Perry McDonough Collins was the visionary behind the Russian-American Telegraph of 1865–1867. The failed venture aimed to connect America to Europe by telegraph via the Bering Strait.
Born in Hyde Park, New York, in 1813, he was named after American naval heroes, Commodores Oliver Hazard Perry, Matthew Perry (naval officer) and Thomas MacDonough. Little is known of his early life, but in his early thirties he left his unrewarding law office job and routine east coast lifestyle. In 1846, he headed south to New Orleans. There he met manifest destiny evangelists William McKendree Gwin and Robert J Walker who fervently believed that America should dominate the North American continent. When news of the California gold rush reached New Orleans, Gwin went west with the aim of becoming California's first (Democrat) senator. Collins followed on deciding to mine not gold but the miners. He tried his hand as a lawyer in Sonora. Records reveal that he took part in seven cases, lost six and won the other by default. He turned to business and helped start the American Russian Commercial Company with Gwin. This started with the opportunistic aim of shipping ice from the Arctic to San Francisco.
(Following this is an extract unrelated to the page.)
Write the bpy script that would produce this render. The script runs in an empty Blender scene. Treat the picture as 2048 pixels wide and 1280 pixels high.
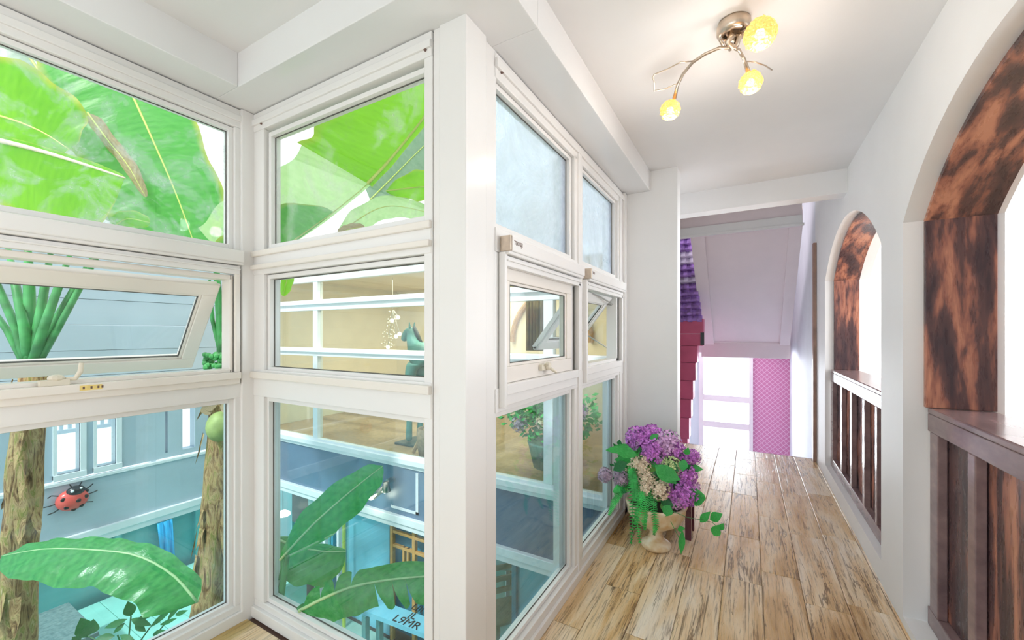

When Gwin became one of California's first two senators, Collins had a direct line to Washington. He planned to use it to support new and exotic schemes looking beyond the Pacific and into Asia. At that time, Russia had expanded towards the Asian side of the Pacific. In 1847, the appointed Governor, Nikolai Muraviev, was determined to expand Russian trade and fixed on the Amur River, its boundary with China, as the key geostrategic location.
Gwin together with William Seward looked on this Russian eastern expansion and convinced themselves that it paralleled America's expansion westward. Financing a survey, Collins, already a fan of Ferdinand von Wrangel read it eagerly on his return. He later wrote "I had already fixed in my own mind upon the river Amoor as the destined channel by which American commercial enterprise was to penetrate the obscure depths of Northern Asia, and open a new world to trade and civilization."